An Unidentified Lake Scene, Possibly in Switzerland

1794 - 1797

Primary Image: TG0787: Thomas Girtin (1775–1802) and Joseph Mallord William Turner (1775–1851), after (?) John Robert Cozens (1752–97), An Unidentified Lake Scene, Possibly in Switzerland, 1794–97, graphite and watercolour on wove paper, 23.7 × 36.9 cm, 9 ⁵⁄₁₆ × 14 ½ in. Leeds Art Gallery (664/25).

Photo courtesy of Bridgeman Images, Leeds City Art Gallery (All Rights Reserved)

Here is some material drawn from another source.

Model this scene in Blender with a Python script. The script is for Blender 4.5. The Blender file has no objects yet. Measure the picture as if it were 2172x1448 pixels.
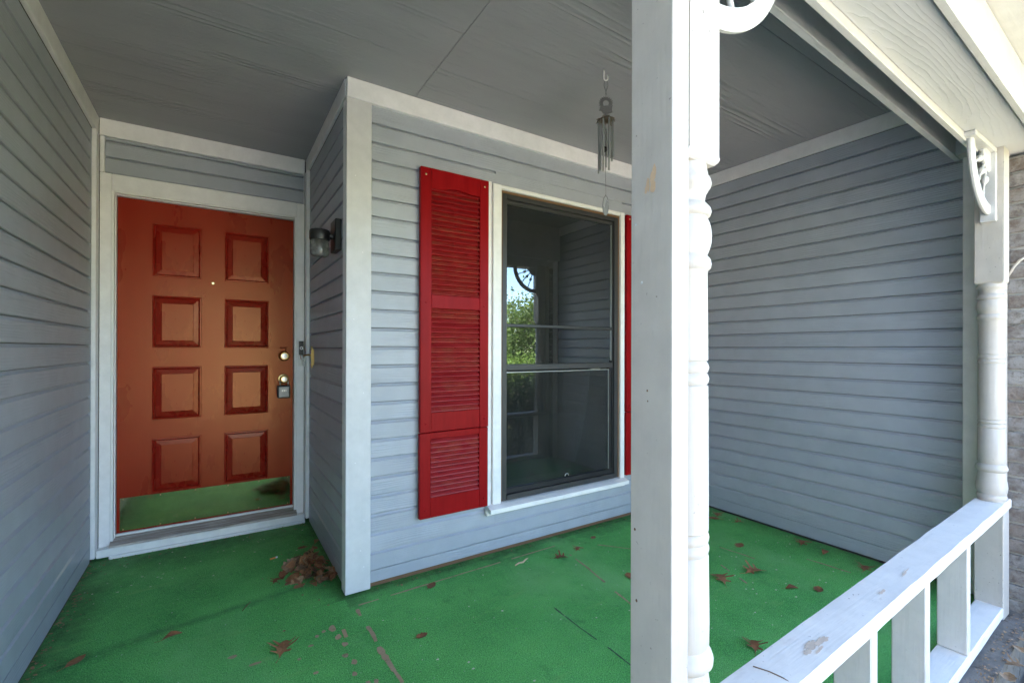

Thomas Girtin (1775-1802) and Joseph Mallord William Turner (1775-1851) after (?) John Robert Cozens (1752-1797)
  • An Unidentified Lake Scene, Possibly in Switzerland
1794 - 1797
Medium and Support
Graphite and watercolour on wove paper
23.7 × 36.9 cm, 9 ⁵⁄₁₆ × 14 ½ in
Object Type
Collaborations; Monro School Copy
Subject Terms
Hills and Mountains; Lake Scenery; Unidentified Topographical View

Catalogue Number
Description Source(s)
Viewed in February 2020


Dr Thomas Monro (1759–1833); his posthumous sale, possibly Christie’s, 28 June 1833, lot 80 as 'A scrap-book, containing 66 sketches in Switzerland, in blue and Indian ink' by 'Turner'; bought by 'Hixon', £21 11s 6d; ... J. Palser & Sons, 1925; presented by Leeds Art Collection Fund, 1925

About this Work

This unidentified lake scene has a number of features in common with the work produced at the house of Dr Thomas Monro (1759–1833) by Girtin and his contemporary Joseph Mallord William Turner (1775–1851) in the winter months of the years between 1794 and 1797. In particular, the composition of the landscape resembles some of the views made after the sketches and tracings of John Robert Cozens (1752–97) dating from his two trips to the Continent. Although it has not been possible to identify the subject, the fact that the watercolour conforms to one of the standard formats of the Swiss scenes – that is, worked on paper of about 9 ¼ × 14 in (23.5 × 35.6 cm) – indicates that there was a Cozens link and that the work may therefore represent one of the Alpine lakes he sketched on his trip through Switzerland on the way to Italy in 1776.

The watercolour is currently attributed to Turner alone, but, though the pencil work (the role typically undertaken by Girtin) is neither prominent nor of outstanding quality, this does not mean that a collaboration between the two artists is out of the question. Turner’s subtle, economical use of washes of a limited palette of blues and greys certainly outshines the pencil drawing here, but a landscape copied from another source would have required little more than a basic outline for Turner to follow and there was little opportunity for Girtin, if he was involved in this work’s production, to show off his skills as a draughtsman. On balance, I therefore suspect that both Turner and Girtin worked on the drawing for Monro.